Soalindonesia–Jakarta Polemik lama terkait pelepasan kawasan hutan seluas 1,6 juta hektare pada masa Menteri Kehutanan Zulkifli Hasan kembali memanas. Di tengah banjir dan longsor yang melanda sejumlah wilayah di Sumatera, kebijakan tersebut kembali dituding sebagai penyebab deforestasi masif yang membuka jalan bagi ekspansi kebun sawit.
Zulkifli Hasan—yang kini menjabat sebagai Menteri Perdagangan sekaligus Ketua Umum PAN—menjadi sasaran kritik publik. Banyak pihak menilai keputusan pelepasan kawasan hutan pada 2014 itu memberi ruang besar bagi korporasi dan berkontribusi pada kerusakan lingkungan yang kini dirasakan dampaknya.

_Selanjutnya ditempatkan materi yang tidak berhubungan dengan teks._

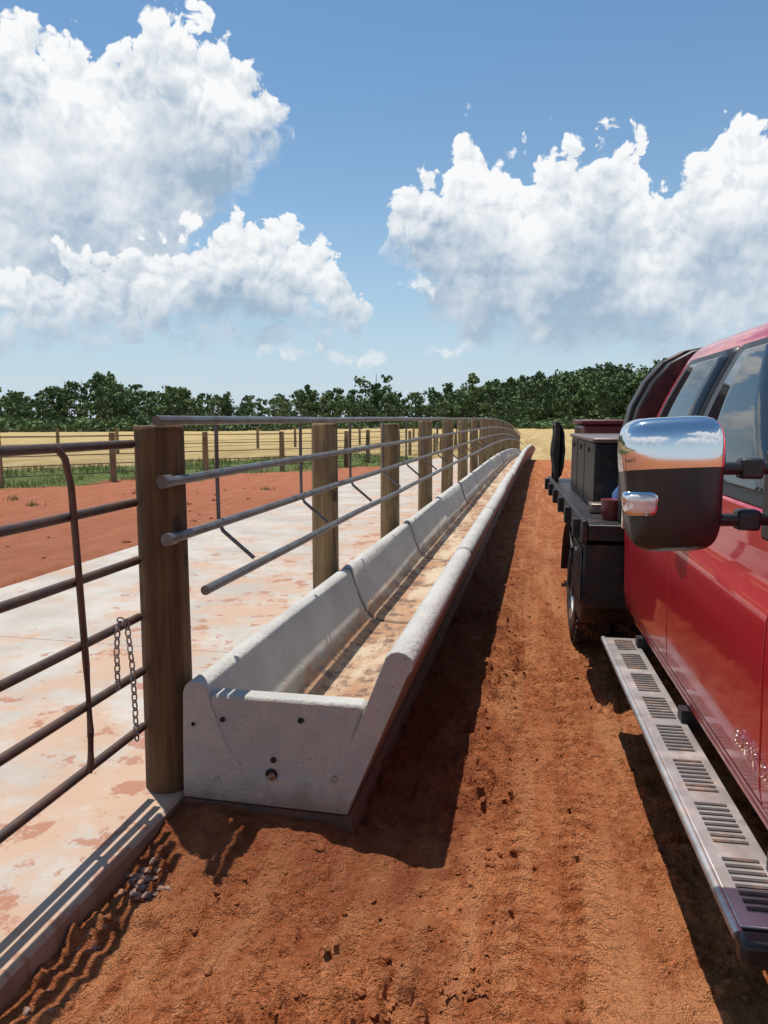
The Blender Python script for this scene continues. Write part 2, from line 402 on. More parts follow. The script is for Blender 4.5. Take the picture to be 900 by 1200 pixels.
o=lathe('bolt_head',[(-.004,.0001),(-.004,.016),(.004,.018)],M_galv,TR,20); o.rotation_euler=(0,0,R(90)); o.location=(-1.055,2.722,.135)
V=[];F=[]
ys=[2.722,3.0]+list(np.arange(4,49.5,1.2))
for y in ys:
    d=float(drop(y)); V+=[(-1.464,y,d-.3),(-1.464,y,d-.004),(-.73,y,d-.004),(-.715,y,d-.03),(-.69,y,d-.3)]
for i in range(len(ys)-1):
    for k in range(4): F.append((i*5+k,(i+1)*5+k,(i+1)*5+k+1,i*5+k+1))
F.append((0,1,2,3,4))
recalc(mesh('footing',V,F,M_foot,TR))
# ------------------------------------------------------------ bunk fence
def post(name,x,y,r,h,mat,parent,sink=.3,z0=None):
    z0=float(drop(y)) if z0 is None else z0
    n=28;V=[];F=[];zs=[-sink,0,.15,.35,.6,.85,1.1,1.3,h-.02,h-.004,h]
    ph=random.uniform(0,6); lean=(random.uniform(-.012,.012),random.uniform(-.012,.012))
    for j,z in enumerate(zs):
        rr=r*(1.03-.05*max(z,0)/h)*(1 if j<len(zs)-2 else (.985 if j==len(zs)-2 else .93))
        for k in range(n):
            a=2*math.pi*k/n; q=1+.022*math.sin(3*a+ph+z*1.3)+.015*math.sin(5*a-z*2+ph)+.012*math.sin(9*a+ph*2)
            V.append((x+lean[0]*z+rr*q*math.cos(a),y+lean[1]*z+rr*q*math.sin(a),z0+z))
    for j in range(len(zs)-1):
        for k in range(n): F.append((j*n+k,j*n+(k+1)%n,(j+1)*n+(k+1)%n,(j+1)*n+k))
    F.append(tuple((len(zs)-1)*n+k for k in range(n)))
    return mesh(name,V,F,mat,parent,smooth=50)
FE=empty('feed_bunk_fence')
post('post',-1.575,2.83,.102,1.57,M_wood1,FE)
i=1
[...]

Eks Sekjen Kemenhut Hadi Daryanto Bantah: “Murni Urusan Tata Ruang”
Menjawab memanasnya isu tersebut, mantan Sekretaris Jenderal Kementerian Kehutanan era Zulhas, Hadi Daryanto, memberikan klarifikasi. Ia menegaskan bahwa pelepasan kawasan hutan tersebut bukan untuk kepentingan bisnis sawit, melainkan murni bagian dari penataan ruang provinsi.
Hadi merujuk pada dua dokumen resmi, yakni SK Menteri Kehutanan Nomor 673/Menhut-II/2014 dan SK 878/Menhut-II/2014, yang ditandatangani Zulkifli Hasan pada akhir masa jabatannya.
“Pelepasan lahan itu tidak berkaitan dengan izin kebun sawit. SK 673/2014 menetapkan 1.638.294 hektare sebagai kawasan non-hutan dalam rangka tata ruang provinsi akibat pemekaran kota dan kabupaten,” ujar Hadi, Sabtu (6/12/2025).
Ia menjelaskan bahwa usulan pelepasan kawasan tersebut juga berasal dari pemerintah daerah—meliputi gubernur, bupati, wali kota—dan masyarakat Riau yang membutuhkan kepastian ruang untuk pembangunan.
Tiga Tujuan Utama: Pemukiman, Fasilitas Umum, dan Lahan Garapan Warga
Hadi menegaskan bahwa klaim lahan diserahkan kepada pengusaha sawit besar terbantahkan oleh lampiran peta dan rincian dalam SK tersebut. Ia menyebut pelepasan kawasan hutan itu difokuskan untuk tiga kepentingan:
1. Pemukiman penduduk
Wilayah desa, kecamatan, hingga daerah perkotaan yang sudah padat penduduk tetapi secara administrasi masih terdaftar sebagai kawasan hutan.
2. Fasilitas sosial dan fasilitas umum
Termasuk jalan provinsi/kabupaten, sekolah, rumah ibadah, dan rumah sakit, yang sudah berdiri namun terkendala status lahan.
3. Lahan garapan masyarakat
Area yang sejak lama menjadi lokasi pertanian dan perkebunan rakyat secara turun-temurun.
“Menhut hanya menetapkan 1,6 juta hektare untuk tata ruang provinsi, jauh lebih kecil dari rekomendasi TIMDU dan lebih kecil dari alokasi dalam Perda Riau,” kata Hadi.
Ia menambahkan bahwa tanpa revisi tata ruang tersebut, ribuan warga secara teknis dianggap sebagai penghuni ilegal dalam kawasan hutan.
Di Tengah Bencana, Polemik Lingkungan Kembali Jadi Sorotan
Kembalinya isu ini terjadi bersamaan dengan meningkatnya bencana hidrometeorologi di Sumatera. Kalangan pemerhati lingkungan menyebut rentetan banjir dan longsor tidak bisa dilepaskan dari laju deforestasi yang mengikis daya dukung ekologis kawasan.
Meski demikian, Hadi menegaskan bahwa kebijakan era Zulhas harus ditempatkan dalam konteks hukum tata ruang dan kebutuhan pembangunan daerah saat itu, bukan semata kepentingan korporasi.
Isu pelepasan kawasan hutan ini diprediksi masih akan terus bergulir, seiring tuntutan publik agar pemerintah melakukan audit menyeluruh terhadap kebijakan tata ruang dan konsesi-konsesi perkebunan di Sumatera.